(Requirements) Return the material below in full and exactly.

= = = = = = =

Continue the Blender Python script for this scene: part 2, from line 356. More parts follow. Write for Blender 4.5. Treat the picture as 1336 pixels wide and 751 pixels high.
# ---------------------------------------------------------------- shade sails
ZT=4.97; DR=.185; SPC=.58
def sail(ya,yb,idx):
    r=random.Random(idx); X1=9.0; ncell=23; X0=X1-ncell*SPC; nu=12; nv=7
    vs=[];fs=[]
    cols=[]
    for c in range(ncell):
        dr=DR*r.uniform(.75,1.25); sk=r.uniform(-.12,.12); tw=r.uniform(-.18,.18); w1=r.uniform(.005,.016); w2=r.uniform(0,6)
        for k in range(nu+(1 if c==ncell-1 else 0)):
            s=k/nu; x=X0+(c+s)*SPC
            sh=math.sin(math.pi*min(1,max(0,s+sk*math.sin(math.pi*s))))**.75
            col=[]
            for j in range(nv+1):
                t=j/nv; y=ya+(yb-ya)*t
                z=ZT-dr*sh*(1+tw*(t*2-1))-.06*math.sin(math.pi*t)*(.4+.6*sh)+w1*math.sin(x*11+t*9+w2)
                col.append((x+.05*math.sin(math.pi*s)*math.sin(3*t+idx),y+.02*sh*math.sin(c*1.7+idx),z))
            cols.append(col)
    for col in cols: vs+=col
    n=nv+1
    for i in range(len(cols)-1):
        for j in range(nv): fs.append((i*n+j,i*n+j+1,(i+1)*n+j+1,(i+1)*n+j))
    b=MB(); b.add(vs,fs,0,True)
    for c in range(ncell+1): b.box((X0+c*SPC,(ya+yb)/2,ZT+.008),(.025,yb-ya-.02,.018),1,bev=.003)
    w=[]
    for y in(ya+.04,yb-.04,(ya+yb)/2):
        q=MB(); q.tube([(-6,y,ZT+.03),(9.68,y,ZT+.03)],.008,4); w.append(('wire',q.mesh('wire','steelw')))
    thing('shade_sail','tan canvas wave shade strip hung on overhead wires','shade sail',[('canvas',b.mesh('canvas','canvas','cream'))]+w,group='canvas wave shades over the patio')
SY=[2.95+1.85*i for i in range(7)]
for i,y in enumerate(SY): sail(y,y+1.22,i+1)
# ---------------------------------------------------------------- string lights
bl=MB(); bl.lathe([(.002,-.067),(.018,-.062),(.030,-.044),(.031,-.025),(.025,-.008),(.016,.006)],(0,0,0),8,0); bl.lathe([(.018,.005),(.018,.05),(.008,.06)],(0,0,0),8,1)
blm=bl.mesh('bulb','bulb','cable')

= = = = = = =

(Complete response)
Continue the Blender Python script for this scene: part 2, from line 356. More parts follow. Write for Blender 4.5. Treat the picture as 1336 pixels wide and 751 pixels high.
# ---------------------------------------------------------------- shade sails
ZT=4.97; DR=.185; SPC=.58
def sail(ya,yb,idx):
    r=random.Random(idx); X1=9.0; ncell=23; X0=X1-ncell*SPC; nu=12; nv=7
    vs=[];fs=[]
    cols=[]
    for c in range(ncell):
        dr=DR*r.uniform(.75,1.25); sk=r.uniform(-.12,.12); tw=r.uniform(-.18,.18); w1=r.uniform(.005,.016); w2=r.uniform(0,6)
        for k in range(nu+(1 if c==ncell-1 else 0)):
            s=k/nu; x=X0+(c+s)*SPC
            sh=math.sin(math.pi*min(1,max(0,s+sk*math.sin(math.pi*s))))**.75
            col=[]
            for j in range(nv+1):
                t=j/nv; y=ya+(yb-ya)*t
                z=ZT-dr*sh*(1+tw*(t*2-1))-.06*math.sin(math.pi*t)*(.4+.6*sh)+w1*math.sin(x*11+t*9+w2)
                col.append((x+.05*math.sin(math.pi*s)*math.sin(3*t+idx),y+.02*sh*math.sin(c*1.7+idx),z))
            cols.append(col)
    for col in cols: vs+=col
    n=nv+1
    for i in range(len(cols)-1):
        for j in range(nv): fs.append((i*n+j,i*n+j+1,(i+1)*n+j+1,(i+1)*n+j))
    b=MB(); b.add(vs,fs,0,True)
    for c in range(ncell+1): b.box((X0+c*SPC,(ya+yb)/2,ZT+.008),(.025,yb-ya-.02,.018),1,bev=.003)
    w=[]
    for y in(ya+.04,yb-.04,(ya+yb)/2):
        q=MB(); q.tube([(-6,y,ZT+.03),(9.68,y,ZT+.03)],.008,4); w.append(('wire',q.mesh('wire','steelw')))
    thing('shade_sail','tan canvas wave shade strip hung on overhead wires','shade sail',[('canvas',b.mesh('canvas','canvas','cream'))]+w,group='canvas wave shades over the patio')
SY=[2.95+1.85*i for i in range(7)]
for i,y in enumerate(SY): sail(y,y+1.22,i+1)
# ---------------------------------------------------------------- string lights
bl=MB(); bl.lathe([(.002,-.067),(.018,-.062),(.030,-.044),(.031,-.025),(.025,-.008),(.016,.006)],(0,0,0),8,0); bl.lathe([(.018,.005),(.018,.05),(.008,.06)],(0,0,0),8,1)
blm=bl.mesh('bulb','bulb','cable')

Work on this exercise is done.